О Пушкине и Овидии см. новейшую работу: Вулих Н. В.Образ Овидия в творчестве Пушкина // Временник Пушкинской комиссии. 1972. Л., 1974. С. 66–76 (с указаниями на литературу вопроса).

Между тем образ замерзшей воды, поразивший воображение Овидия резким контрастом между обычным агрегатным состоянием аморфного, подвижного, текучего вещества и новым состоянием, когда внешняя недобрая сила лишила его привычных свойств, движения и как бы самой жизни, продолжал варьироваться в художественном сознании автора «Дзядов». Он уходил своими истоками еще в метафорический язык «Крымских сонетов», где впервые обозначился «классический оксюморон» «сухой океан»; в специальном исследовании В. Кубацкий проследил движение этой метафоры в мировой поэзии начиная с античности [477] . В сонете же «Вид гор из степей Козлова» мы находим и первоначальную кристаллизацию образа «оледенелого моря» («morze lodu») — того самого, который с новым художественным смыслом появился в вариантах «Дороги в Россию».

477

Kubacky W.Z Mickiewiczem na Krymie. Warszawa, 1977. S. 173–179.

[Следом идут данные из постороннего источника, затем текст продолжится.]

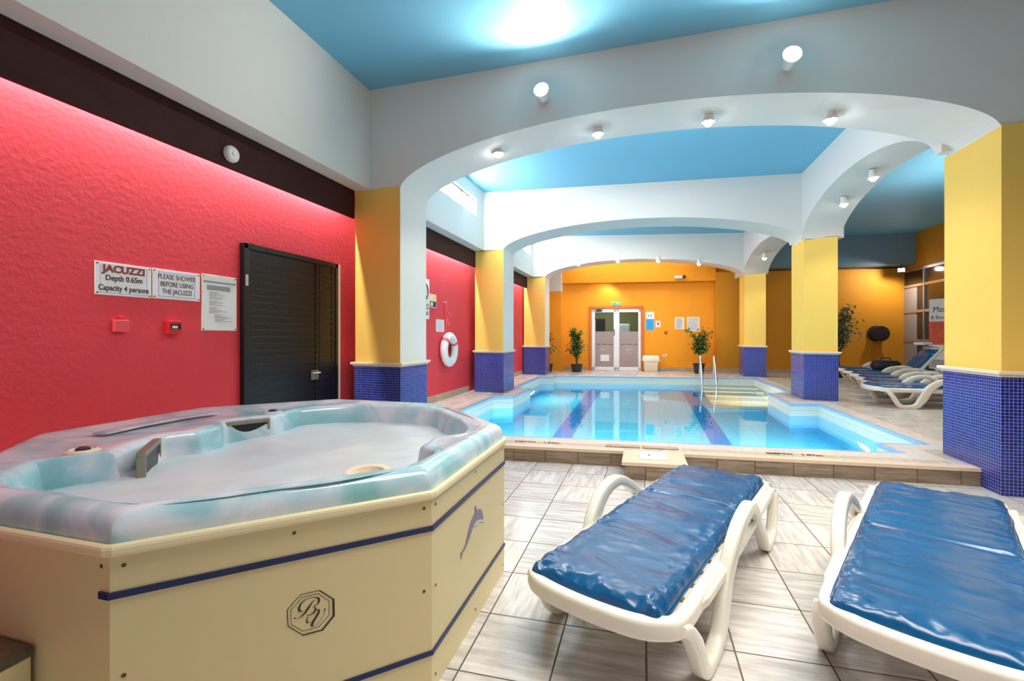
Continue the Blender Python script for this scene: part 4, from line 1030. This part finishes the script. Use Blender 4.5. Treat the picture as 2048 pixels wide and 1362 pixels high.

Нет сомнения, что и в этом случае в поле зрения Мицкевича была целая традиция поэтического словоупотребления, включавшая и русские образцы. «Замерзшее море» (в модификации: море с волнами, что придает образу новый оттенок выразительности) есть в швейцарских сценах «Писем русского путешественника» Н. М. Карамзина; описывая ледники Гриндельвальда, Карамзин замечает: «Не знаю, кто первый уподобил сии ледники бурному морю, которого валы от внезапного мороза в один миг превратились в лед; но могу сказать, что это сравнение прекрасно и справедливо и что сей путешественник или писатель имел пиитическое воображение» [478] . «Письма русского путешественника» Мицкевич знал, но задержалось ли его внимание на этом месте — неизвестно.

478

Карамзин Н. М.Письма русского путешественника / Изд. подг. Ю. М. Лотман, Н. А. Марченко, Б. А. Успенский. Л., 1984. С. 135.